(WHAT YOU ARE ASKED TO DO)
Identify each line holding the string "image" and copy it.

§ §

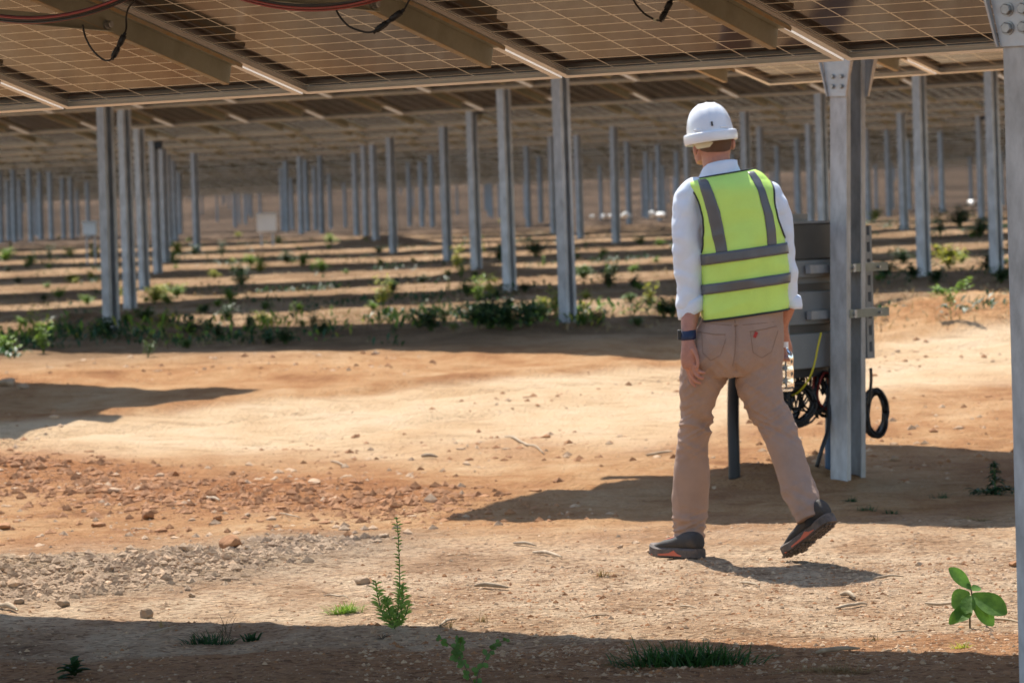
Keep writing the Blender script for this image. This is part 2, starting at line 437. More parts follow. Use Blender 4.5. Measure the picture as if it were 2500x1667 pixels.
# ---- row 2 (right, behind the man): corner from two measured module corners
cA = PX(1872.2, 195, 26.1)
best = None
for zz in np.arange(24.5, 26.0, .005):
    q = PX(2312.1, 168.4, zz); e = abs((q-cA).length-PITCH)
    if best is None or e < best[0]: best = (e, q)
U2 = (best[1]-cA).normalized()
U2h = Vector((UH.x, UH.y, U2.z)).normalized()
U2 = U2h
def tilt_v(u, deg):
    h = Vector((u.y, -u.x, 0)).normalized()
    if h.y > 0: h = -h
    v = h*math.cos(math.radians(deg))+Vector((0, 0, 1))*math.sin(math.radians(deg)); return (v-u*v.dot(u)).normalized()
V2 = tilt_v(U2, 12.3)
c2 = cA-V2*.0254
xP = row_x(c2, U2, V2, 2046)
_q = GP(2051, 1157); PPOS.append((_q.x, _q.y))
r2, at2 = tracker('solar_tracker', c2, U2, V2, 8, 'solar panel table behind the helmeted man, carried by the post with the grey cabinet', 'solar tracker tables', 1, [(xP, 1, .40, math.radians(1.7)), (xP+5.2, 1, .40, 0)])
# ---- rows beyond the road
ORD = ['first', 'second', 'third', 'fourth', 'fifth', 'sixth', 'seventh', 'eighth', 'ninth', 'tenth', 'eleventh', 'twelfth', 'thirteenth', 'fourteenth', 'fifteenth',
       'sixteenth', 'seventeenth', 'eighteenth', 'nineteenth', 'twentieth', 'twenty-first', 'twenty-second', 'twenty-third', 'twenty-fourth', 'twenty-fifth', 'twenty-sixth', 'twenty-seventh', 'twenty-eighth', 'twenty-ninth', 'thirtieth', 'thirty-first', 'thirty-second', 'thirty-third', 'thirty-fourth', 'thirty-fifth', 'thirty-sixth', 'thirty-seventh', 'thirty-eighth', 'thirty-ninth', 'fortieth']
Uf = Vector((UH.x, UH.y, .004)).normalized()
Wt = ML*2+.02
def s_of(xpx, p):                # along-row coordinate of image column xpx on a row at perpendicular distance p
    xp = (xpx-1250)/F; d = Vector((xp, 1.0)); # ground-plane direction
    k = p/(d.x*PH.x+d.y*PH.y); return k*(d.x*UH.x+d.y*UH.y)
def row(p, s0, s1, postpx, label, detail, tilt=14.0, hpost=2.5, group='solar tracker tables', posts_s=None, zoff=0):
    ncol = max(2, int(round((s1-s0)/PITCH)))
    v = tilt_v(Uf, tilt); n = Uf.cross(v); n = n if n.z > 0 else -n
    xm, ym = sp2w((s0+s1)/2, p); zm = Hs(xm, ym)+hpost+zoff
    mid = Vector((xm, ym, zm))+n*.19
    corner = mid-v*(Wt/2)-Uf*(ncol*PITCH/2)
    ps = []
    s00 = (s0+s1)/2-ncol*PITCH/2
    for px in postpx: ps.append((s_of(px, p)-s00+(-.05), 0, None, random.uniform(-.006, .006)))
    for s in (posts_s or []): ps.append((s-s00, 0, None, random.uniform(-.006, .006)))
    return tracker('solar_tracker', corner, Uf, v, ncol, label, group, detail, ps)
# the table beyond the road on the left (its shadow falls on the far verge)
row(22.8, -19.7-8*PITCH, -19.7, [], 'solar panel table left beyond the dirt road, casting the pointed shadow on its verge', 1, posts_s=[-24.6])
spec = [(31.2, -19.0, [275, 1390]), (39.6, None, [322, 1250, 2262, 2440]), (48.0, None, [358, 1170, 2020]), (56.4, None, [392, 1100, 1834]),
        (64.8, None, [412, 968, 1512, 2216]), (73.2, None, [489, 926, 1425, 1990]), (81.6, None, [425, 903, 1360, 1870, 2405]), (90.0, None, [437, 880, 1690, 2130])]
nrow = 0
for (p, send, px) in spec:
    s0 = s_of(-900, p); s1 = send if send else s_of(3300, p)
    nrow += 1
    row(p, s0, s1, px, f'blurred solar panel table on posts, {ORD[nrow-1]} table row beyond the dirt road', 1 if p < 45 else 0, tilt=14+random.uniform(-1, 1))
far_px = [[12, 46, 85, 745, 795, 1300, 1545, 2180], [110, 135, 710, 760, 1065, 1620, 1960, 2310], [30, 165, 185, 780, 1040, 1330, 1665, 2060], [60, 450, 700, 1010, 1300, 1590, 1910, 2230]]
p = 98.4; k = 0
while p < 540:
    s0 = s_of(-300, p); s1 = s_of(2800, p); s0 = math.floor(s0/20)*20; s1 = s0+20*math.ceil((s1-s0)/20); nrow += 1
    if k < 4: px = far_px[k]; ps = []
    else:
        px = []; o = random.uniform(0, 6.5); ps = list(np.arange(s_of(-30, p)+o, s_of(2530, p), 7.5+.055*p))
    row(p, s0, s1, px, f'small distant solar panel table, {ORD[min(nrow-1, 39)]} table row beyond the dirt road', 0, posts_s=ps, tilt=14+random.uniform(-2, 2))
    p += 8.4 if p < 170 else 9.6; k += 1

# green drive motors on top of two posts in the field
def drive_motor(px, p, dz, label):
    s = s_of(px, p); x, y = sp2w(s, p); z = Hs(x, y)+2.5
    r = empty('drive_motor', (x, y, z), label, 'motor', 'green drive motors on the torque tubes')
    mb = MB(); mb.cyl((x-.02, y-.16, z+.02+dz), (x-.02, y+.14, z+.02+dz), .13, 20); mb.cyl((x-.17, y, z-.02+dz), (x+.18, y, z-.02+dz), .09, 16); mb.obj('gearbox', M['green'], r, True)
    mb = MB(); mb.cyl((x+.12, y-.02, z-.05+dz), (x+.12, y-.02, z-.33+dz), .055, 14); mb.box((x+.06, y-.09, z-.30+dz), (x+.18, y+.05, z-.24+dz)); mb.obj('motor_body', M['black'], r)
drive_motor(1165, 48.0, -.12, 'dark green drive motor on a blurred post left of the nearest sunlit post')
drive_motor(2400, 81.6, -.12, 'dark green drive motor on a blurred post beside the near post at far right')
drive_motor(385, 56.4, -.12, 'dark drive motor at the top of the cluster of posts at left')

# ------------------------------------------------------------------ ground sheet
def polydist(x, y, pl):
    d = np.full(x.shape, 1e9)
    for (a, b) in zip(pl[:-1], pl[1:]):
        ax, ay, bx, by = a[0], a[1], b[0], b[1]; L2 = (bx-ax)**2+(by-ay)**2
        t = np.clip(((x-ax)*(bx-ax)+(y-ay)*(by-ay))/L2, 0, 1); d = np.minimum(d, np.hypot(x-ax-t*(bx-ax), y-ay-t*(by-ay)))
    return d
road_near = [tuple(GD(x, y)[:2]) for x, y in [(-60, 1040), (300, 1048), (640, 1050), (1000, 1030), (1500, 1020), (2050, 900), (2340, 870)]]
RIDGE = [GD(x, y) for x, y in [(-100, 1060), (60, 1075), (200, 1110), (330, 1140), (480, 1150), (700, 1130), (900, 1155), (1010, 1150)]]
RED = [GD(x, y) for x, y in [(-80, 1060), (60, 1060), (250, 1090), (420, 1105), (650, 1120), (820, 1150)]]
GREY = [GD(x, y) for x, y in [(-60, 1340), (60, 1345), (170, 1330), (330, 1300), (470, 1280), (640, 1260), (760, 1240)]]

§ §

(TASK SOLUTION)
Keep writing the Blender script for this image. This is part 2, starting at line 437. More parts follow. Use Blender 4.5. Measure the picture as if it were 2500x1667 pixels.
def s_of(xpx, p):                # along-row coordinate of image column xpx on a row at perpendicular distance p